DE L'EXPÉDITION D'ANNIBAL EN ITALIE

 

ET DE LA MEILLEURE MANIÈRE D'ATTAQUER ET DE DÉFENDRE LA PÉNINSULE ITALIENNE

PAR LE BARON FÉLIX DE BEAUJOUR,

DÉPUTÉ DE MARSEILLE.

PARIS - FIRMIN DIDOT FRÈRES - 1832

 

 

AVANT-PROPOS.

SECTION PREMIÈRE. — De l'expédition d'Annibal en Italie.

SECTION DEUXIÈME. — De la meilleur façon d'attaquer et de défendre l'Italie.

 

AVANT-PROPOS.

 

J'ai décrit la marche d'Annibal en Italie pour faire le pendant de celle d'Alexandre en Asie ; et comme l'une a été imprimée dans mon Voyage militaire en Turquie, j'ai cru devoir ici faire imprimer l'autre, afin que les militaires puissent les comparer et les juger. Ces deux marches ont également contribué à perfectionner l'art militaire chez les Grecs et chez les Romains ; mais elles ont eu des résultats bien différents pour le bonheur du genre humain : l'une a hâté le développement de la civilisation en Asie, l'autre l'a retardé en Italie ; et voilà pourquoi Alexandre a toujours été placé dans l'estime des hommes avant Annibal, quoique celui-ci ait été peut-être un plus grand homme de guerre, parce que les nations éclairées n'apprécient les hommes que par le bien qu'ils ont fait à l'humanité.

J'ai suivi dans ma narration Polybe de préférence à Tite-Live, et je ne me suis servi du dernier que pour remplir les lacunes du premier. Tite-Live lui-même n'a souvent fait que copier Polybe, et il l'a quelquefois gâté en cherchant à l'embellir. N'ayant pas le même talent, je n'ai pas eu la même prétention ; et je dois avouer, à la louange de tous les deux, qu'il est aussi difficile d'imiter la concision de l'un que l'élégance de l'autre.

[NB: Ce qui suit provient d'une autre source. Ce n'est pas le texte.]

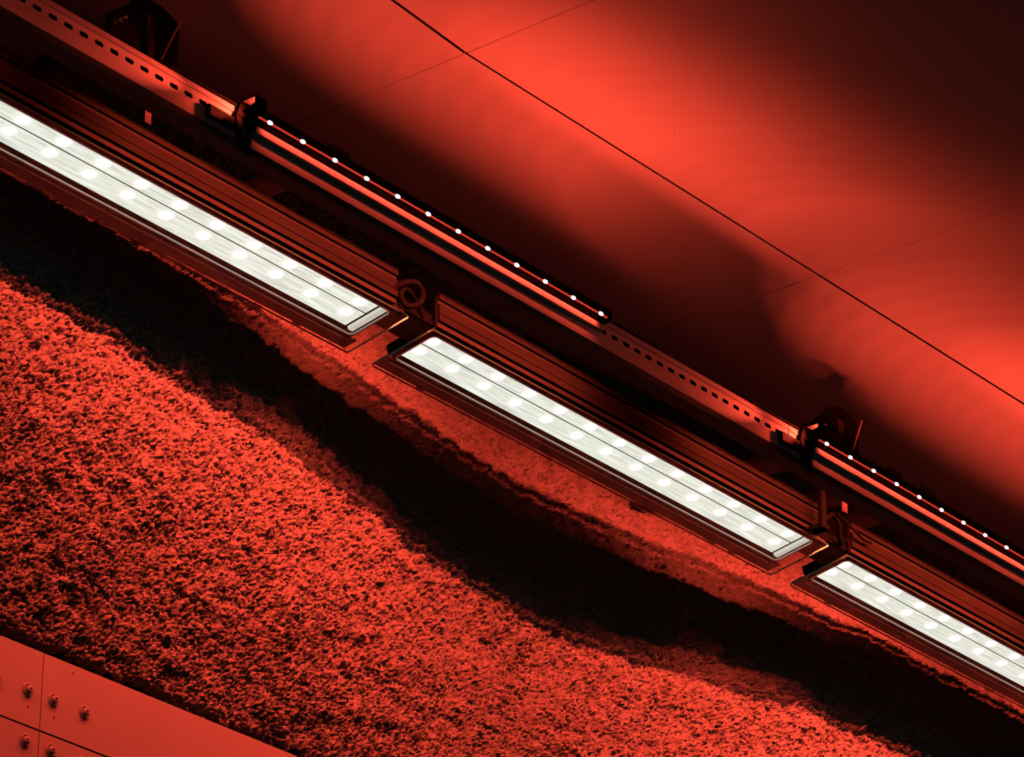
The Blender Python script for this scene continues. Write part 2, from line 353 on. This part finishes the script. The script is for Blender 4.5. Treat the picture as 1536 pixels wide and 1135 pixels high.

On compte en France plus de cent auteurs qui ont écrit sur l'expédition d'Annibal ; mais la plupart d'entre eux n'ont fait qu'embrouiller le sujet, au lieu de l'éclaircir. Les écrivains militaires sont les seuls dont on puisse tirer quelques éclaircissements. Ceux qu'on doit consulter de préférence aux autres sont Folard, Guischard, Maiseroi et surtout le général Frédéric Guillaume qui, dans son Histoire des campagnes d'Annibal en Italie, a recueilli tous les faits militaires relatifs à cette expédition. Les lecteurs qui ne voudront ou ne pourront pas aller chercher ces faits chez les anciens, les trouveront presque tous consignés dans l'ouvrage de ce général. J'ai suivi moi-même une autre méthode que cet écrivain, en n'insérant dans mon récit que les faits qui m'ont  paru vrais ou vraisemblables, parce que j'ai désiré que mes lecteurs pussent recueillir quelque fruit de mon travail.

 

L'expédition d'Annibal en Italie est une des plus belles qui aient été célébrées dans l'histoire. On l'a comparée aux marches de Xénophon et d'Alexandre en Asie, et elle est plus féconde en instruction militaire : j'ai fait connaître ailleurs[1] ces deux marches. Je vais d'abord indiquer ici celle d'Annibal, et j'exposerai ensuite comment on pourrait attaquer et défendre l'Italie. Je proteste contre les intentions que l'on pourrait me prêter : les miennes ont été pures, et mon dessein n'a pas été de susciter des guerres, mais au contraire de les abréger quand elles sont entreprises.

 

 

 



[1] Dans le Voyage militaire en Turquie, 2 vol. in-8°, avec atlas, 1829, imprimerie de Firmin Didot.